June 26, 2014. We have covered it before, but estate planning has evolved into more than avoiding estate taxes. It now encompasses income tax planning as well. Most discussion on this subject, though, covers basis management—essentially limiting capital gains tax exposure. It is certainly true for myself. To a lesser extent, there is some focus on denting the tax liability of IRD (Income in Respect of a Decedent) assets, which usually correlates into charitable bequests.
The other issue that we need to be concerned about is state income taxation of Trusts. There are currently forty-three states that have an income tax on Trusts, and this tax can be assessed for reasons other than the Trust being administered in the state. There are a number of triggers, again varying by state, that can cause the income earned inside a trust to become subject to another state’s income tax.

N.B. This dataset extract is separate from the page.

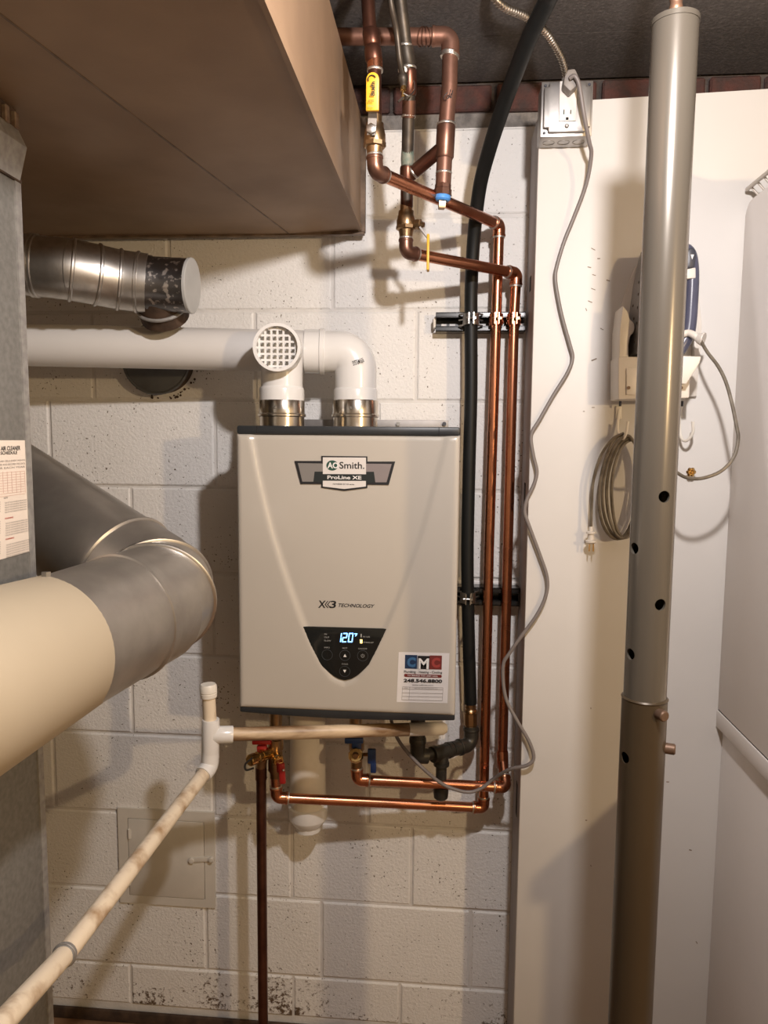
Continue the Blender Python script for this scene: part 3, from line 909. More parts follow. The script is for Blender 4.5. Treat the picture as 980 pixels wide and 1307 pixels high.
# ================================================================== UPPER GALVANISED VENT PIPE
vent = thing('galvanised_vent_pipe', 'shiny galvanised round vent pipe with crimped elbow and capped tee under the duct', 'vent pipe', P(150, 380, -0.3))
a0 = P(-40, 331, -0.365); a1 = P(92, 344, -0.325); a2 = P(124, 351, -0.30); a3 = P(152, 357, -0.275); a4 = P(188, 362, -0.258); a5 = P(245, 365, -0.255)
RV = 0.0555
ax01 = (a1 - a0).normalized()
part('pipe', MB().sweep([a0, a1], RV, 40), 'galvanised', vent)
for f in (0.62, 0.66):
    part('bead', ring(MB(), a0.lerp(a1, f), ax01, RV + 0.0025, 0.006, 40), 'galvanised', vent)
# adjustable elbow: smooth sheet with crimped joints
ep = smooth_path([a1 - ax01 * 0.01, a2, a3, a4], 6)
part('elbow', MB().sweep([a1 - ax01 * 0.03] + ep, RV + 0.0008, 40), 'galvanised', vent)
for k_ in (1, 6, 12, 16):
    part('crimp', ring(MB(), ep[k_], ep[k_ + 1] - ep[k_ - 1], RV + 0.0038, 0.0065, 40), 'galvanised', vent)
axc = (a5 - a4).normalized()
part('tee_body', MB().lathe(a4 - axc * 0.03, a5 - axc * 0.001, [(0, RV - 0.003), (0.28, RV - 0.004), (0.30, RV - 0.002), (0.33, RV - 0.002), (0.36, RV - 0.004), (1, RV - 0.004)], 40), 'galvanised_spotted', vent, label='spotted dark tee body')
part('end_cap', MB().lathe(a5 - axc * 0.004, a5 + axc * 0.002, [(0, RV - 0.0025), (0.8, RV - 0.0025), (1, RV - 0.004)], 40), 'cap_grey', vent, label='flat grey end cap')
thc = P(198, 458, -0.045); thc.y = 0.0
tb = a4.lerp(a5, 0.18)
sd = Vector((-0.05, 0.95, -0.9)).normalized()
part('spigot', MB().cyl(tb, tb + sd * 0.078, 0.049, 32), 'rust_dark', vent, label='dark rusted spigot under the tee')
part('spigot_lip', MB().lathe(tb + sd * 0.046, tb + sd * 0.054, [(0, 0.0495), (0.3, 0.053), (0.7, 0.053), (1, 0.0495)], 32), 'galvanised_dull', vent)
# round flue cover in the wall
flue = thing('flue_cover', 'dark grey round flue cover on the block wall behind the white exhaust pipe', 'flue cover', (thc.x, -0.01, thc.z))
Rf = 0.0785
part('stub', MB().cyl((thc.x, 0.002, thc.z), (thc.x, -0.036, thc.z), Rf - 0.003, 48), 'rust_dark', flue)
part('plate', MB().lathe((thc.x, -0.036, thc.z), (thc.x, -0.041, thc.z), [(0, Rf - 0.002), (0.7, Rf - 0.002), (1, Rf - 0.005)], 48), 'flue_grey', flue)
rm = MB(); nn = 48
rm.sweep([Vector((thc.x + (Rf - 0.001) * math.cos(i * 2 * math.pi / nn), -0.040, thc.z + (Rf - 0.001) * math.sin(i * 2 * math.pi / nn))) for i in range(nn)], 0.0036, 8, closed=True)
part('rim', rm, 'flue_grey', flue)
rm = MB()
for i in range(70):
    a_ = random.uniform(0, 2 * math.pi); rr_ = Rf + random.uniform(0.004, 0.011); s_ = random.uniform(0.0015, 0.004)
    c = Vector((thc.x + rr_ * math.cos(a_), 0.0, thc.z + rr_ * math.sin(a_)))
    rm.lathe(c + Vector((0, 0.002, 0)), c - Vector((0, s_, 0)), [(0, s_), (0.6, s_ * 0.8), (1, s_ * 0.3)], 6)
cr = part('crumbled_mortar', rm, 'rust_dark', flue); cr['kind'] = 'stuff'

# ================================================================== BIG ROUND DUCT, lower left
big = thing('round_duct', 'wide galvanised round duct with elbow and beige painted sleeve in front of the furnace', 'duct', P(150, 780, -0.5))
RB = 0.0889
q0 = P(-20, 602, -0.39); qc = P(212, 763, -0.603); q1 = P(73, 825, -0.826); q2 = P(-45, 878, -1.028)
q2 = q1 + (q2 - q1) * 1.55
dA = (q0 - qc).normalized(); dB = (q1 - qc).normalized()
e0 = qc + dA * 0.095; e3 = qc + dB * 0.095
el = fillet([e0, qc, e3], 0.12, 3)[1:-1]
part('pipe', MB().sweep([q0, e0], RB, 56), 'galvanised_soft', big)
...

(1) The Trust is administered in the state
(2) A Trustee resides in the state
(3) A Trustee does business in the state
(4) A beneficiary lives in the state
(5) A settlor creating a Trust lived in the state at the time
(6) A settlor of a Testamentary Trust died in the state
It is possible then that a single Trust could be subject to the income tax of several different states. Some of these are difficult to plan around, such as where a beneficiary might live or where a settlor might pass away. Other aspects we have far greater control over, such as the location of Trustees and the administration of the Trust. In any instance, this is an issue that requires careful analysis and consideration. There are aspects that we naturally consider when establishing the Trust, such as situs, but we can very easily to overlook the other aspects, such as the location of the settlor’s children. And this can have ramifications.